— What is required —
Copy out the listing that follows exactly, dropping every picture.

— Collected data —
<<<<

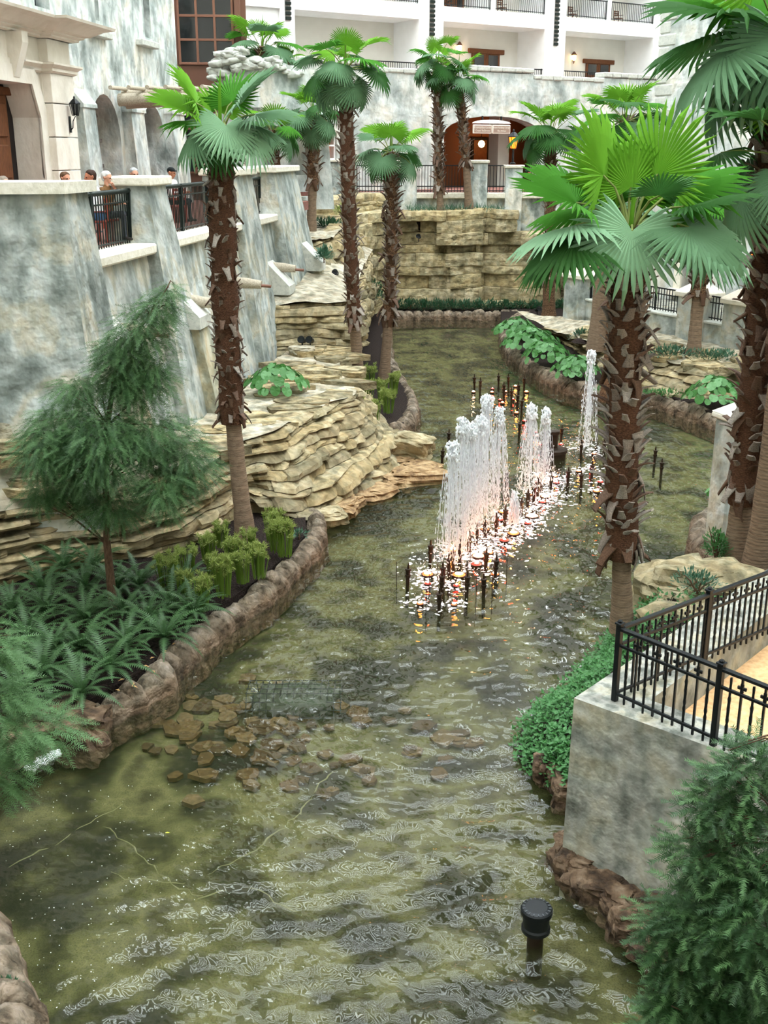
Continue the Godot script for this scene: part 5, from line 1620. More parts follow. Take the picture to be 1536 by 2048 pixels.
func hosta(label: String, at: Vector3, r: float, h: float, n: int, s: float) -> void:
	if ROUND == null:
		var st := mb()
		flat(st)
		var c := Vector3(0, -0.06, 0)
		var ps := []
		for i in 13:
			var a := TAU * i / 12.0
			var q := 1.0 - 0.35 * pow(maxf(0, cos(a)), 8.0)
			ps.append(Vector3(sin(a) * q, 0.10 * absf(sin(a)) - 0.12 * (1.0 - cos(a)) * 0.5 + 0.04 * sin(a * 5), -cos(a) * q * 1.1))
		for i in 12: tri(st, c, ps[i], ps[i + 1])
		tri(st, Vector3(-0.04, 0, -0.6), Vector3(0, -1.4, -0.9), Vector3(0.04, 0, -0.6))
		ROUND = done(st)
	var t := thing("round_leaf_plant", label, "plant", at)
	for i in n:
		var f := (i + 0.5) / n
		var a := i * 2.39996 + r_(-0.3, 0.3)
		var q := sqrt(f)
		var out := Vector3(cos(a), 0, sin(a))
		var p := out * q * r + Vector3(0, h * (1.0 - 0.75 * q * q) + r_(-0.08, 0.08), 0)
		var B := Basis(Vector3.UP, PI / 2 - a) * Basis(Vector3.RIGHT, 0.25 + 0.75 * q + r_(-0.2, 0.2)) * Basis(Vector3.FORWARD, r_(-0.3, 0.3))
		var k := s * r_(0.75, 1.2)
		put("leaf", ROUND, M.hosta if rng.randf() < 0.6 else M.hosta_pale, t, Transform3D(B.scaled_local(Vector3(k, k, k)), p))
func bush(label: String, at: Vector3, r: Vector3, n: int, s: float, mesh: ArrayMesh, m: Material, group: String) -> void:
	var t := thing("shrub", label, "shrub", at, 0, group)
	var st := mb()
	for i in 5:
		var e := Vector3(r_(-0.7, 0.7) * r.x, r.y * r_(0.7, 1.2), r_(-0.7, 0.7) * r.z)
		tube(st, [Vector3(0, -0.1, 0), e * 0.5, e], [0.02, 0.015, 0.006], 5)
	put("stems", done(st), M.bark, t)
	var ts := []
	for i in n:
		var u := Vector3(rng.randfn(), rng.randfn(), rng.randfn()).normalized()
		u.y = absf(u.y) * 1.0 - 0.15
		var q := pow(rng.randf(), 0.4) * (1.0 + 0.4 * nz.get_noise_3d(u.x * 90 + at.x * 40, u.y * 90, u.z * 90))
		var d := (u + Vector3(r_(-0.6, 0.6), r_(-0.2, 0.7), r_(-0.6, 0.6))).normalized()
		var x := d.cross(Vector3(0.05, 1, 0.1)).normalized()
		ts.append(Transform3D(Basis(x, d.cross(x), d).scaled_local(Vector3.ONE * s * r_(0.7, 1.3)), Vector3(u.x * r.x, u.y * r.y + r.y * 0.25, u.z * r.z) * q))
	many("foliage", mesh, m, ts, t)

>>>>

— Answer below —
Continue the Godot script for this scene: part 5, from line 1620. More parts follow. Take the picture to be 1536 by 2048 pixels.
func hosta(label: String, at: Vector3, r: float, h: float, n: int, s: float) -> void:
	if ROUND == null:
		var st := mb()
		flat(st)
		var c := Vector3(0, -0.06, 0)
		var ps := []
		for i in 13:
			var a := TAU * i / 12.0
			var q := 1.0 - 0.35 * pow(maxf(0, cos(a)), 8.0)
			ps.append(Vector3(sin(a) * q, 0.10 * absf(sin(a)) - 0.12 * (1.0 - cos(a)) * 0.5 + 0.04 * sin(a * 5), -cos(a) * q * 1.1))
		for i in 12: tri(st, c, ps[i], ps[i + 1])
		tri(st, Vector3(-0.04, 0, -0.6), Vector3(0, -1.4, -0.9), Vector3(0.04, 0, -0.6))
		ROUND = done(st)
	var t := thing("round_leaf_plant", label, "plant", at)
	for i in n:
		var f := (i + 0.5) / n
		var a := i * 2.39996 + r_(-0.3, 0.3)
		var q := sqrt(f)
		var out := Vector3(cos(a), 0, sin(a))
		var p := out * q * r + Vector3(0, h * (1.0 - 0.75 * q * q) + r_(-0.08, 0.08), 0)
		var B := Basis(Vector3.UP, PI / 2 - a) * Basis(Vector3.RIGHT, 0.25 + 0.75 * q + r_(-0.2, 0.2)) * Basis(Vector3.FORWARD, r_(-0.3, 0.3))
		var k := s * r_(0.75, 1.2)
		put("leaf", ROUND, M.hosta if rng.randf() < 0.6 else M.hosta_pale, t, Transform3D(B.scaled_local(Vector3(k, k, k)), p))
func bush(label: String, at: Vector3, r: Vector3, n: int, s: float, mesh: ArrayMesh, m: Material, group: String) -> void:
	var t := thing("shrub", label, "shrub", at, 0, group)
	var st := mb()
	for i in 5:
		var e := Vector3(r_(-0.7, 0.7) * r.x, r.y * r_(0.7, 1.2), r_(-0.7, 0.7) * r.z)
		tube(st, [Vector3(0, -0.1, 0), e * 0.5, e], [0.02, 0.015, 0.006], 5)
	put("stems", done(st), M.bark, t)
	var ts := []
	for i in n:
		var u := Vector3(rng.randfn(), rng.randfn(), rng.randfn()).normalized()
		u.y = absf(u.y) * 1.0 - 0.15
		var q := pow(rng.randf(), 0.4) * (1.0 + 0.4 * nz.get_noise_3d(u.x * 90 + at.x * 40, u.y * 90, u.z * 90))
		var d := (u + Vector3(r_(-0.6, 0.6), r_(-0.2, 0.7), r_(-0.6, 0.6))).normalized()
		var x := d.cross(Vector3(0.05, 1, 0.1)).normalized()
		ts.append(Transform3D(Basis(x, d.cross(x), d).scaled_local(Vector3.ONE * s * r_(0.7, 1.3)), Vector3(u.x * r.x, u.y * r.y + r.y * 0.25, u.z * r.z) * q))
	many("foliage", mesh, m, ts, t)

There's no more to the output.